If it’s the former, bully … I’m not going to begrudge anyone that. But at the same time, it’s not helping sell the home you were in.
That’s where my issue is … convincing sellers the open house will sell their home when we know it almost certainly won’t.
Shopping in general Jonathan. I do concede that it is very rare that an open house, except for a very first week on the market open house, is the first point of interest for a buyer in making a home purchase. That’s the rush over and see it effect in play. (Just awesome in a hot sellers market.)
I do make it clear that really the direct interest in open houses favor the agent rather than the seller. In fact it’s a hard road to convince many of them of that.

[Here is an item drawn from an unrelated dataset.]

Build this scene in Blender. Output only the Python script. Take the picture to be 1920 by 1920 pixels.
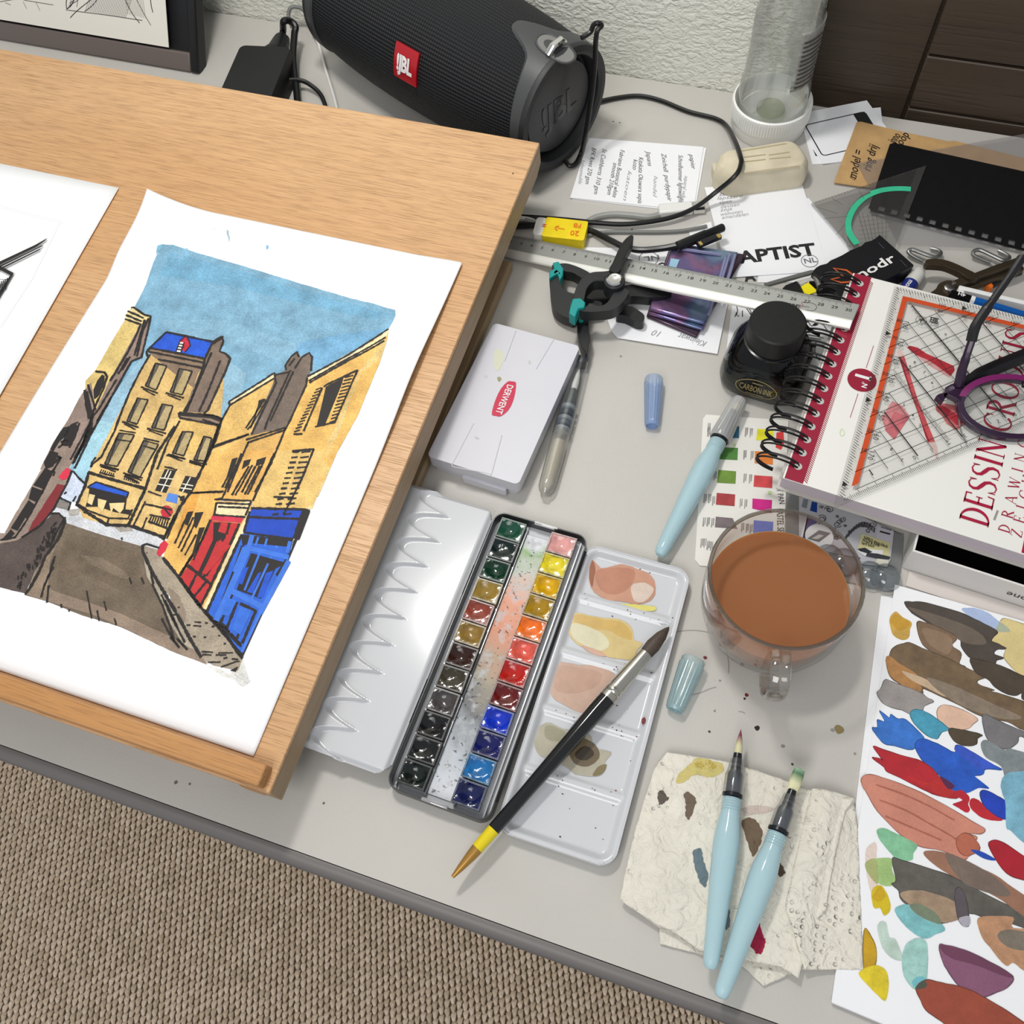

I’ve stood there and explained “really, buyers ready to buy have agents, pre-approvals and are booking showings NOT coming to open houses”. Then had the seller say “I don’t care I just want one”.
I do think that open houses act as the first point of contact between many clients and agents, which does develop into an eventual sale… somewhere else.
That of course does not directly benefit the current seller, but I wonder if the buyer that does make the actual offer meet their agent at an open house a couple months back… somewhere else.
We don’t seem to keep stats on that sort of thing though, so I can only claim it as “hunch”. I see it as a kind of “pay it forward” sort of thing.
And before I try to snap up a buyer, they do have to verbally reject interest in the house. I am after all trying to sell the house as a first priority.
You’re doing it the right way, my friend. Kudos to you for doing so.